Petitioner's last claim is ineffective assistance of appellate counsel on his direct appeal. The conditional plea agreement entered into by petitioner and the government stated that the only issues that appellate counsel could raise on appeal were the denial of petitioner's motion to suppress evidence and the denial of the motion to dismiss; ineffective assistance of counsel; and involuntariness of the plea agreement. Appellate counsel raised both the denial of petitioner's motion to suppress evidence and the denial of the motion to dismiss on appeal to the Seventh Circuit. There was no reason to raise the issue of involuntariness because petitioner never claimed his plea was involuntary. Even in this petition, petitioner never claims the plea was entered into involuntarily. Therefore, appellate counsel could only be ineffective if he failed to raise the issue of trial counsel's ineffectiveness.

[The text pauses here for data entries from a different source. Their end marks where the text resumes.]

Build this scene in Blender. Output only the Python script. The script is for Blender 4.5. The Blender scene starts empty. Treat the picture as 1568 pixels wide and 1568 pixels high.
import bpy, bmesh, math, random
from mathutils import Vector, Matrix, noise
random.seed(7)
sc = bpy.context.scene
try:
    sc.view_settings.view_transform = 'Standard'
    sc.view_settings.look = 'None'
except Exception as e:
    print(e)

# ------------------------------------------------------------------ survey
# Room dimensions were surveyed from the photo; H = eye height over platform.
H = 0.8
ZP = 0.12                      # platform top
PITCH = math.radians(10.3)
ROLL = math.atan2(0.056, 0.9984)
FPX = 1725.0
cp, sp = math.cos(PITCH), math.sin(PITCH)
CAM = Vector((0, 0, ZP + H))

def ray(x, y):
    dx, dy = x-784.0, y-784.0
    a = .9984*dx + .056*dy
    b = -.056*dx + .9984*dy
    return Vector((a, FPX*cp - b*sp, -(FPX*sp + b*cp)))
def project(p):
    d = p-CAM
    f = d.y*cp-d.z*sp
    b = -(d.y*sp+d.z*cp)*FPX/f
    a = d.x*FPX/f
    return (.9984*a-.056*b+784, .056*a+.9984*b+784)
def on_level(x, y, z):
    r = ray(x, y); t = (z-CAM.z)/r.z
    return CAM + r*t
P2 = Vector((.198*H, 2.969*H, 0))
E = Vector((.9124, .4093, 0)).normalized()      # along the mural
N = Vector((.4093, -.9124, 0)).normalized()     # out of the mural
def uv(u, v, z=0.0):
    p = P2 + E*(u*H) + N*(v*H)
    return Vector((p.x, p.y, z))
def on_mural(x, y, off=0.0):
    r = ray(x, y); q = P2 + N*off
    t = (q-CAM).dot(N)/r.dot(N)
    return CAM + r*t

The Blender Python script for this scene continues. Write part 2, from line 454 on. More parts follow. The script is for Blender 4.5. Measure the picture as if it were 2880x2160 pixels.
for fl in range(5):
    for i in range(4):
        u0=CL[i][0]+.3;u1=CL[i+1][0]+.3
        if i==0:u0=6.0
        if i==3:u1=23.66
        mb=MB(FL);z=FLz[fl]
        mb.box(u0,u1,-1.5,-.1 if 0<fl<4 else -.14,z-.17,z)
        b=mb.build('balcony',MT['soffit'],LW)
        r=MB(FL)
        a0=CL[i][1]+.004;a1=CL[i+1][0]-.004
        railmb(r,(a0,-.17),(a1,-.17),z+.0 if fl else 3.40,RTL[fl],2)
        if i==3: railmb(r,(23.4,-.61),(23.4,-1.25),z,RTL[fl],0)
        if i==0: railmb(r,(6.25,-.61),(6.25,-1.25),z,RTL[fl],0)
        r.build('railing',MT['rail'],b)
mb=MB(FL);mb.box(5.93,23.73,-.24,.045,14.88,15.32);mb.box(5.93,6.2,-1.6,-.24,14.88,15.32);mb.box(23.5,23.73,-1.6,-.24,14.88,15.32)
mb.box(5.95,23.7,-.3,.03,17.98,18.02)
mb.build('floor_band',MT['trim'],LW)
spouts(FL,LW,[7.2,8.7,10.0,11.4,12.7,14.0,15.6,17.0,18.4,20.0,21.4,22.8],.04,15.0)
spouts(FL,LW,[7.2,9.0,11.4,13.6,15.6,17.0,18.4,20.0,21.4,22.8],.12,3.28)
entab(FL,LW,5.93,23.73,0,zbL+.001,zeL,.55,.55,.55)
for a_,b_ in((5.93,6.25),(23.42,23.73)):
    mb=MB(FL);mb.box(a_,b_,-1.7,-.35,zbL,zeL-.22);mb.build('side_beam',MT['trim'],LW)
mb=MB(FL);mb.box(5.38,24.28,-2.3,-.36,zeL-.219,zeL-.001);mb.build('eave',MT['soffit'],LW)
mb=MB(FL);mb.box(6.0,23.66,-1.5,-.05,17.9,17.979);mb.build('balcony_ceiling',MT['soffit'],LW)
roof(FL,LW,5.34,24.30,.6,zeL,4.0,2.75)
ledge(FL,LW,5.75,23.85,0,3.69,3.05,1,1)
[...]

A conflict of interest can be grounds to find counsel's assistance ineffective. Cuyler v. Sullivan, 446 U.S. 335, 348-9 (1980). Petitioner did not raise this issue with the Seventh Circuit Court of Appeals nor was the court otherwise apprised of the possible conflict, therefore, this court will presume prejudice only if petitioner can show that "an actual conflict adversely affected his lawyer's performance." Spreitzer v. Peters, 114 F.3d 1435, 1450-1 (7th Cir. 1997), citing Cuyler, 466 U.S. at 348-9. Because this court has found that trial counsel was not ineffective, the petitioner can not demonstrate the prejudice necessary to prevail on either his claim of ineffective assistance of appellate counsel or his claim that appellate counsel had a conflict of interest.

ORDERED: Juan Pedroza's motion to vacate, set aside, or correct his sentence [1] is denied.